Until Sun Jul 29, 7.30pm, Paxton House, Berwick upon Tweed, £15 (£7.50), 01289 386291, www.paxtonhouse.co.uk The final weekend of Music at Paxton, the recently revived chamber music series held in an Adam mansion in the Scottish Borders, begins tonight with a concert of works for guitar and voice from Canto Vivo, the duo formed by soprano Claire Debono and guitarist Simon Thacker. It's a relatively unusual combination in the concert hall and a gentle, rather sensuous change from the more common partnership of singer and piano, with Canto Vivo promising a programme that ranges from Renaissance lute songs to twentieth-century works.
Violinist Susanne Stanzeleit, one of the co-artistic directors of the original summer music series at Paxton, returns with the Primrose Piano Quartet, a group that also contains two members of the recently disbanded Lindsay Quartet, violist Robin Ireland and cellist Bernard Gregor-Smith, together with pianist John Thwaites.

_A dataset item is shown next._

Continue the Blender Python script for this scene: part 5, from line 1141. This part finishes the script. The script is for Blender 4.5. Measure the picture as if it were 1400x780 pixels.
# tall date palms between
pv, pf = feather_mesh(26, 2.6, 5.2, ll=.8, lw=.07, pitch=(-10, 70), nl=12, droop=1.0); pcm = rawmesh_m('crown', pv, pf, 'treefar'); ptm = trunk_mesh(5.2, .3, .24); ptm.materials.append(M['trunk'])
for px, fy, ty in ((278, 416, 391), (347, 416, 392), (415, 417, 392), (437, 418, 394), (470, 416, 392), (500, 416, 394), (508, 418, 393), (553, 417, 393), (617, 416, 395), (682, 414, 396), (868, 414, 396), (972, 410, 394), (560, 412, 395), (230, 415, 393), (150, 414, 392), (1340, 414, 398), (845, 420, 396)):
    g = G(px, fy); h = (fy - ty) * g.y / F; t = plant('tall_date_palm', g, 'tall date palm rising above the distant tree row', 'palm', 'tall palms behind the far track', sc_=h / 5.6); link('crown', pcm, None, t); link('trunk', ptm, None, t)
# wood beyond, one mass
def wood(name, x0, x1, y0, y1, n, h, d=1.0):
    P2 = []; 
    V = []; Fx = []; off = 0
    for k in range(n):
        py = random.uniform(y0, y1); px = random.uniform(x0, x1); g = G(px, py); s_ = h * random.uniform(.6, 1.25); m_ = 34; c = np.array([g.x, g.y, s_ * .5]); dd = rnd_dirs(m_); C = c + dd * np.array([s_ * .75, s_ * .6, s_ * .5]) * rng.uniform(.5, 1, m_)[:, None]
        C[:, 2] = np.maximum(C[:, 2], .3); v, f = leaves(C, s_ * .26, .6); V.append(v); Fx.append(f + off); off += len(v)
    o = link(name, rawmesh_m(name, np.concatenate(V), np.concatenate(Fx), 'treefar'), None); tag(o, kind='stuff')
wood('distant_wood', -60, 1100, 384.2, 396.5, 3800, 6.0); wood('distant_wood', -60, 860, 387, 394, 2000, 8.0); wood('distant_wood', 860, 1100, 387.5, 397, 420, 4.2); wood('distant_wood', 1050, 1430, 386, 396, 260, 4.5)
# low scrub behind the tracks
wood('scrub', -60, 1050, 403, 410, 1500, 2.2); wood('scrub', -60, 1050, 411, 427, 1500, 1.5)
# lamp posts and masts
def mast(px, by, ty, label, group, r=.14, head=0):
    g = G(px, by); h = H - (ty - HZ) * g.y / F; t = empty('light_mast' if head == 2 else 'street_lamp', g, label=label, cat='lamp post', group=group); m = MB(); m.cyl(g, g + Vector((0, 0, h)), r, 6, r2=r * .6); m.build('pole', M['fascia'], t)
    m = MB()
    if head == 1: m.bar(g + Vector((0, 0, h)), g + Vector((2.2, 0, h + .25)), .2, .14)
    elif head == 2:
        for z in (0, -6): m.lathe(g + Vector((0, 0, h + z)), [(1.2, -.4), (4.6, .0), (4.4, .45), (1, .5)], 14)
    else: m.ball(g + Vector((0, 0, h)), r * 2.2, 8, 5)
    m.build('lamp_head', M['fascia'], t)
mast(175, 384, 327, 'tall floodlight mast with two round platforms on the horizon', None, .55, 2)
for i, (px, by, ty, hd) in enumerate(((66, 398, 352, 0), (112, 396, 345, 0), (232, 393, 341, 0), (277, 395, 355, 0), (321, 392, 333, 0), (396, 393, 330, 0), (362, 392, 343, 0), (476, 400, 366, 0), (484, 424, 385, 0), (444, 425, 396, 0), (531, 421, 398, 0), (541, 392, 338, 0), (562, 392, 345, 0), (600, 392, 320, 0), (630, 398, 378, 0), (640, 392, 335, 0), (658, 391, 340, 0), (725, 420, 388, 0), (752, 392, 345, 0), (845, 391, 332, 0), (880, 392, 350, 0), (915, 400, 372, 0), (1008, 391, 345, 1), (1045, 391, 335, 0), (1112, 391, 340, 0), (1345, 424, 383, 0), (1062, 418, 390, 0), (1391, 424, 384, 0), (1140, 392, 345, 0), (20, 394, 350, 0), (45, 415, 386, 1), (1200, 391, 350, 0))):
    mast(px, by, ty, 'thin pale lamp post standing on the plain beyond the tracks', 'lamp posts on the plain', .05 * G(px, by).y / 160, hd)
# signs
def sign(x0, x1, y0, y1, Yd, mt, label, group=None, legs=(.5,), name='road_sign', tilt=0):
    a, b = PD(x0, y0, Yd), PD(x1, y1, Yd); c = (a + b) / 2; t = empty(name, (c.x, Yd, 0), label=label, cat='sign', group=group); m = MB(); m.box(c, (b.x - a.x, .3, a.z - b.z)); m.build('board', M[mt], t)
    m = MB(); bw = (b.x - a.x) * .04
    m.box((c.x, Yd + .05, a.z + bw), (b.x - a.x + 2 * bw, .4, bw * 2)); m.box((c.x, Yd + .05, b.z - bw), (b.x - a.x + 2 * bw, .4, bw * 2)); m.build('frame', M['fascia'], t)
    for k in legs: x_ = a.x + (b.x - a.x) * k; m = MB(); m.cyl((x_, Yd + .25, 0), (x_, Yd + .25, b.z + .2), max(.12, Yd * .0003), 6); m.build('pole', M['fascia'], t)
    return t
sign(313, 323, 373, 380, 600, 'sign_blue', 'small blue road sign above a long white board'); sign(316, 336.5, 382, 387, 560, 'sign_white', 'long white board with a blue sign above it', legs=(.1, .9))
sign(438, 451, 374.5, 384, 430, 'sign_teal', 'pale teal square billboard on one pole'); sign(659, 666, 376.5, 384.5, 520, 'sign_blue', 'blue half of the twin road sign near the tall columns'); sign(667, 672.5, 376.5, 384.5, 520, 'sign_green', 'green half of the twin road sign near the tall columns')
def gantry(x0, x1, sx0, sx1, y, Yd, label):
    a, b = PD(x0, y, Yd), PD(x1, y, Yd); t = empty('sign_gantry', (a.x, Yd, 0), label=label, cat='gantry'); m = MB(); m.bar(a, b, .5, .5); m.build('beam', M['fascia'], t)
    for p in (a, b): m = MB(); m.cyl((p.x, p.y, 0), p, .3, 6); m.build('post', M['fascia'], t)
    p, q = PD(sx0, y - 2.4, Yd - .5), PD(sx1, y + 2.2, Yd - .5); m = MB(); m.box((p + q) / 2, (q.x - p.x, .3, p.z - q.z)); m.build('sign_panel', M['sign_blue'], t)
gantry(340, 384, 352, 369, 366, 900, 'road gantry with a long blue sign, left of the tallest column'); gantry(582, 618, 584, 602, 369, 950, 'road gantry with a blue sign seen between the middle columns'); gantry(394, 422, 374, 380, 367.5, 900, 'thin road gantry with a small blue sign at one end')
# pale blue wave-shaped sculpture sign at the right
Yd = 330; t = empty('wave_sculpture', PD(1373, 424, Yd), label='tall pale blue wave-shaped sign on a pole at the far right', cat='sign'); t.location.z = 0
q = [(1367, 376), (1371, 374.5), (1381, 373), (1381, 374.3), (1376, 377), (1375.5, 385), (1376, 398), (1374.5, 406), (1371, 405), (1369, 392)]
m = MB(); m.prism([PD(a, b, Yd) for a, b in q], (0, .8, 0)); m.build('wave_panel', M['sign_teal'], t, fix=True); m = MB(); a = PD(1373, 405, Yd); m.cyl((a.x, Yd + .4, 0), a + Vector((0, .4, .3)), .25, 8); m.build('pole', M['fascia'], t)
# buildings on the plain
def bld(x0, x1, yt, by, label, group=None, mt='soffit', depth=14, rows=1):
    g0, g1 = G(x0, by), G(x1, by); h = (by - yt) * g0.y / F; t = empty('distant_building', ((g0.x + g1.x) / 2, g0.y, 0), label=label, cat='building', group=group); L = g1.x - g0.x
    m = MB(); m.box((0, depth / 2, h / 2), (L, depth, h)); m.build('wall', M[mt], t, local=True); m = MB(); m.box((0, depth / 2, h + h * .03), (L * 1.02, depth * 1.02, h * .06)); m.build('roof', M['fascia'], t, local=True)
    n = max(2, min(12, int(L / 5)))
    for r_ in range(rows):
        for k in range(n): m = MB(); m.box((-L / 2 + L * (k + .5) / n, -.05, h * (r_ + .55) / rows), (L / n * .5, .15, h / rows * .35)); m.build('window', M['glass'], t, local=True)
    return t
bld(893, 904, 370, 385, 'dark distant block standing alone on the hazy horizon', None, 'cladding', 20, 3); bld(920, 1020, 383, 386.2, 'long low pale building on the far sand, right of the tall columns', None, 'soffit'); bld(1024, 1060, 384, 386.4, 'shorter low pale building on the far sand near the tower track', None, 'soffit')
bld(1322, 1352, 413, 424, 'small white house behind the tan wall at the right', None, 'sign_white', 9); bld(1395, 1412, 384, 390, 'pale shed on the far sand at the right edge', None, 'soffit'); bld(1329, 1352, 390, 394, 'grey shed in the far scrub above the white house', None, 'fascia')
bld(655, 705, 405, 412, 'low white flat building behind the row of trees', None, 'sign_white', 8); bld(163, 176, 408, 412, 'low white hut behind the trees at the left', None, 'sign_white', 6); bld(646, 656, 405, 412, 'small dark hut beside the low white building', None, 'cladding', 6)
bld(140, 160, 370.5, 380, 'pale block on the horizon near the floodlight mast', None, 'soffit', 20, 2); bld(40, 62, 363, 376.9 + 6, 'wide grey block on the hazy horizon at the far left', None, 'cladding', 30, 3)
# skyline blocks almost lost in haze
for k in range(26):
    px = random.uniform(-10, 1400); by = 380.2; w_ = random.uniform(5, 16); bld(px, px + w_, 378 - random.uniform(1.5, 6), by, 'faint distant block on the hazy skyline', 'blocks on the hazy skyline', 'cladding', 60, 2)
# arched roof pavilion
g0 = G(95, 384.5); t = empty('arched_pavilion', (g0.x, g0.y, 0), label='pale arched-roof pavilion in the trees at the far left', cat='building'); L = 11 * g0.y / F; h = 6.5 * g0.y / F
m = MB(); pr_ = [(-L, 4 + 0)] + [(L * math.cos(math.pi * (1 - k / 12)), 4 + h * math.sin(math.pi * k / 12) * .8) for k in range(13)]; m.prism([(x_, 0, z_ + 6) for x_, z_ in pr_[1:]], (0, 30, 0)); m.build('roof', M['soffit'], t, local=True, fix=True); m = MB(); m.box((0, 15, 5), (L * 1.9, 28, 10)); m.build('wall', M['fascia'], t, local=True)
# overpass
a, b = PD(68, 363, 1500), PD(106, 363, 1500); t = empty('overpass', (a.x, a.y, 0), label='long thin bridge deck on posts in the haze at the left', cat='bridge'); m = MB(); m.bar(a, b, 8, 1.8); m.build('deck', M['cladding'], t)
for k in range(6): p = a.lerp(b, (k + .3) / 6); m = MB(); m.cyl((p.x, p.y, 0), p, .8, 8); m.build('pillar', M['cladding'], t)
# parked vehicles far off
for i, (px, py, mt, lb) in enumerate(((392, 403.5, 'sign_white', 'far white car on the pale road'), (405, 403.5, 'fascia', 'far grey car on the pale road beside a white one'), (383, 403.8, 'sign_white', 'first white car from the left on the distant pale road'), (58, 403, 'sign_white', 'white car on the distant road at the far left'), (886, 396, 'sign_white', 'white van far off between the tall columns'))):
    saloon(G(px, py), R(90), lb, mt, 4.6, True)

Over two concerts on Friday and Saturday the musicians perform a wide-ranging programme of piano quartets, trios and instrumental sonatas, including Faure's wonderful but undervalued Piano Quartet in C minor (which also recently appeared in the programme of the East Neuk Festival).
Stanzeleit also has a link with the Edinburgh Quartet which brings the series to a close on Sunday; she was once its leader. Her latest successor is Tristan Gurney, who makes one of his first official appearances with the quartet, playing Beethoven, Ravel and the Clarinet Quintet by Brahms, with clarinettist John Cushing.